Set problem »
Take the lines from the beginning of the data below through the line holding "at2 = hr.data.attributes.new('lock_tone', 'FLOAT', 'POINT');" and return exactly those.

Supplied data »
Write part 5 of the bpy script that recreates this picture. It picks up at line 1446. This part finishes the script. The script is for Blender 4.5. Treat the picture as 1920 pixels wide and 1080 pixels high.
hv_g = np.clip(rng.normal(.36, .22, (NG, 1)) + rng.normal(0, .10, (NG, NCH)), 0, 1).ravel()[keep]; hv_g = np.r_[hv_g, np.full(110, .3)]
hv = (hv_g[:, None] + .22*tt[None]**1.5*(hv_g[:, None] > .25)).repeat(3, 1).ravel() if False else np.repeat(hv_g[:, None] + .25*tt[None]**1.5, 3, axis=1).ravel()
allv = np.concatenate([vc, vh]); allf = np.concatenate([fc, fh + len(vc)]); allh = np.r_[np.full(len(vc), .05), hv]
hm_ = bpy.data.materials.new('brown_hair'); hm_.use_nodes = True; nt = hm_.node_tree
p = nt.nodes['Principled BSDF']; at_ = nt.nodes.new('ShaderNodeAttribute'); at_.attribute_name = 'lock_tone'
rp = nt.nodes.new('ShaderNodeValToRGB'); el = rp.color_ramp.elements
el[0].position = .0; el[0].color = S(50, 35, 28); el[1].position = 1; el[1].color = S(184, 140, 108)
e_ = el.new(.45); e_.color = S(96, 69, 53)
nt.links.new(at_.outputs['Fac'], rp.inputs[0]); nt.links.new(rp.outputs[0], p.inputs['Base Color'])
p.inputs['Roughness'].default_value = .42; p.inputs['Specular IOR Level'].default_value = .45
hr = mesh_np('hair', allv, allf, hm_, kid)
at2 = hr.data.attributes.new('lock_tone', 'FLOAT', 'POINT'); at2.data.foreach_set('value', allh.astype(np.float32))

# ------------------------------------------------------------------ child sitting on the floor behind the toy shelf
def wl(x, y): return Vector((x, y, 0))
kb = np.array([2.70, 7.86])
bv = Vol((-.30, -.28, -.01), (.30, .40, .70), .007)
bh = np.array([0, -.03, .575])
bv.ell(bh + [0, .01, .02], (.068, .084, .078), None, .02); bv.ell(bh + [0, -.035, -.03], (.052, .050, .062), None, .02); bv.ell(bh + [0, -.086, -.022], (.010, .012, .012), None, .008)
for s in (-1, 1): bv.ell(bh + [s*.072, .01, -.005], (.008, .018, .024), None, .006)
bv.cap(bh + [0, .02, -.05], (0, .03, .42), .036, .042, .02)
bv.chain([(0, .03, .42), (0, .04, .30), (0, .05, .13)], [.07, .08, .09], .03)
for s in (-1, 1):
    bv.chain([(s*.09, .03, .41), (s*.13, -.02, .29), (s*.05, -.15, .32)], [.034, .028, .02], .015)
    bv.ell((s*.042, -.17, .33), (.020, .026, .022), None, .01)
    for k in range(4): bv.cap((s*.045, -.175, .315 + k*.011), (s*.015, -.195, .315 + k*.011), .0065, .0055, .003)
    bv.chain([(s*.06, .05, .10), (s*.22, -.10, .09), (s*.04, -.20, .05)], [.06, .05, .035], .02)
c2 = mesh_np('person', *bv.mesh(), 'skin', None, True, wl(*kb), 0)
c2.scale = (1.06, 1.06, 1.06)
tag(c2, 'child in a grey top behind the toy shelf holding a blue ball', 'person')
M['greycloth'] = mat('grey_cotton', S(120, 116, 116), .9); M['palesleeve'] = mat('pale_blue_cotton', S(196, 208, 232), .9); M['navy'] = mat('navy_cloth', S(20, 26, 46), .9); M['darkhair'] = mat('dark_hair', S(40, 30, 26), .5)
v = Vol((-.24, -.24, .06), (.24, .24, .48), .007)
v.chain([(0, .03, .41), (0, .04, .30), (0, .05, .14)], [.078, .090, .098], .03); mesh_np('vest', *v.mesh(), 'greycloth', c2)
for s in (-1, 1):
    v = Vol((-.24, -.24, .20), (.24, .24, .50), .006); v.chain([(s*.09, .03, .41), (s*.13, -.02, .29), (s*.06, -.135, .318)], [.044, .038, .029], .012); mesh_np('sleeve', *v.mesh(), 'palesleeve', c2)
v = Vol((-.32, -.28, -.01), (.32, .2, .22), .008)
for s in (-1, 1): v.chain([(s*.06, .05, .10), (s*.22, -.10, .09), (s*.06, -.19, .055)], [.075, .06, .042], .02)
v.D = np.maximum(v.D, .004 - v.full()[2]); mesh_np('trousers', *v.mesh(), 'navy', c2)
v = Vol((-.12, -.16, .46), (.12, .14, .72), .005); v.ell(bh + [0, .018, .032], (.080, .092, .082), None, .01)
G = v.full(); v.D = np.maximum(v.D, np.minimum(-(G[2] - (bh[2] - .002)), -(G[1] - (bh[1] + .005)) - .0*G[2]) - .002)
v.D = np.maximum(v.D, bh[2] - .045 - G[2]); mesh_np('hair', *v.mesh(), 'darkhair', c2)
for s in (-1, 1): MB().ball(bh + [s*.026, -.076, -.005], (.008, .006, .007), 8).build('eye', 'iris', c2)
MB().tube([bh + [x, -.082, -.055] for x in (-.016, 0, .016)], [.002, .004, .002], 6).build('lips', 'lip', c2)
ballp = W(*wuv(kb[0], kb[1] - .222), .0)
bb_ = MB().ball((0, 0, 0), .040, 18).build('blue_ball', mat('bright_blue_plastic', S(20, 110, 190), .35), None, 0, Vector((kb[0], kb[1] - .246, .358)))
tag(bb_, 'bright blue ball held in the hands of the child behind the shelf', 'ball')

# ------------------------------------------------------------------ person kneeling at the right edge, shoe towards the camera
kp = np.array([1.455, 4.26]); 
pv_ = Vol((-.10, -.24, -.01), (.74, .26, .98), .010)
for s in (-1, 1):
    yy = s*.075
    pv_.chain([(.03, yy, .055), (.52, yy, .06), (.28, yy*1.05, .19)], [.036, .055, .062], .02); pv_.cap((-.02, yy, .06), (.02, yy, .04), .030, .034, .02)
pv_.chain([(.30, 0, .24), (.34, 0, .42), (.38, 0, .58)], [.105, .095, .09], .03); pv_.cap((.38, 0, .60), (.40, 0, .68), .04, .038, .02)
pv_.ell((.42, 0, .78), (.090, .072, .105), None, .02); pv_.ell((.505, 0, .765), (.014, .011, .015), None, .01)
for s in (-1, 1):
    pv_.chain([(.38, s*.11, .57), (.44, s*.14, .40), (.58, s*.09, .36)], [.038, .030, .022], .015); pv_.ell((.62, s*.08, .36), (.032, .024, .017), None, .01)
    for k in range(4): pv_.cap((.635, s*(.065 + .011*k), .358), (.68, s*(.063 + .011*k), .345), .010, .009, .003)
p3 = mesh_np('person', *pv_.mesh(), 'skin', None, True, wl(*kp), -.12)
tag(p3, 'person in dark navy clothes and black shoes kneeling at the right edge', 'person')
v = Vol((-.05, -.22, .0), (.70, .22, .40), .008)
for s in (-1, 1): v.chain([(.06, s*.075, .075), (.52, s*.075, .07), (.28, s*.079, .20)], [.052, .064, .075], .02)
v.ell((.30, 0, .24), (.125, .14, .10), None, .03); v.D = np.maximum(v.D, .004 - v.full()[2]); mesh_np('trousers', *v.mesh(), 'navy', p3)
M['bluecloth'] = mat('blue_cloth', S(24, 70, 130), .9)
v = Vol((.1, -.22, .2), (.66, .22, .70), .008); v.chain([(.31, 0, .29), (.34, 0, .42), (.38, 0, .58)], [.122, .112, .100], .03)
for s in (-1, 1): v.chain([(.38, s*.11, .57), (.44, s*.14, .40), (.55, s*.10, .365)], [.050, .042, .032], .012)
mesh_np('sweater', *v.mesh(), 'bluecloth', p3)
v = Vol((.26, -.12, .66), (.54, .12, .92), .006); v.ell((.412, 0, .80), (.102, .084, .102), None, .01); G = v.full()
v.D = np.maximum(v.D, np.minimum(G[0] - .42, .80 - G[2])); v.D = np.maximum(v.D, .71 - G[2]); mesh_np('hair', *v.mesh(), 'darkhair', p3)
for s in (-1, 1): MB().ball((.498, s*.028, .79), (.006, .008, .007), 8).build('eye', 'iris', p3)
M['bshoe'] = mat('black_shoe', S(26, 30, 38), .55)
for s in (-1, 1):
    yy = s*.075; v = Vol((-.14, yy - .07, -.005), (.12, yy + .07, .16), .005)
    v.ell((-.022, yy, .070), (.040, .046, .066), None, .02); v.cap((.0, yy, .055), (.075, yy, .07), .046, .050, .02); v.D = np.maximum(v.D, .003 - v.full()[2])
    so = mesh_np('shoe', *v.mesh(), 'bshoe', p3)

Task result »
Write part 5 of the bpy script that recreates this picture. It picks up at line 1446. This part finishes the script. The script is for Blender 4.5. Treat the picture as 1920 pixels wide and 1080 pixels high.
hv_g = np.clip(rng.normal(.36, .22, (NG, 1)) + rng.normal(0, .10, (NG, NCH)), 0, 1).ravel()[keep]; hv_g = np.r_[hv_g, np.full(110, .3)]
hv = (hv_g[:, None] + .22*tt[None]**1.5*(hv_g[:, None] > .25)).repeat(3, 1).ravel() if False else np.repeat(hv_g[:, None] + .25*tt[None]**1.5, 3, axis=1).ravel()
allv = np.concatenate([vc, vh]); allf = np.concatenate([fc, fh + len(vc)]); allh = np.r_[np.full(len(vc), .05), hv]
hm_ = bpy.data.materials.new('brown_hair'); hm_.use_nodes = True; nt = hm_.node_tree
p = nt.nodes['Principled BSDF']; at_ = nt.nodes.new('ShaderNodeAttribute'); at_.attribute_name = 'lock_tone'
rp = nt.nodes.new('ShaderNodeValToRGB'); el = rp.color_ramp.elements
el[0].position = .0; el[0].color = S(50, 35, 28); el[1].position = 1; el[1].color = S(184, 140, 108)
e_ = el.new(.45); e_.color = S(96, 69, 53)
nt.links.new(at_.outputs['Fac'], rp.inputs[0]); nt.links.new(rp.outputs[0], p.inputs['Base Color'])
p.inputs['Roughness'].default_value = .42; p.inputs['Specular IOR Level'].default_value = .45
hr = mesh_np('hair', allv, allf, hm_, kid)
at2 = hr.data.attributes.new('lock_tone', 'FLOAT', 'POINT'); at2.data.foreach_set('value', allh.astype(np.float32))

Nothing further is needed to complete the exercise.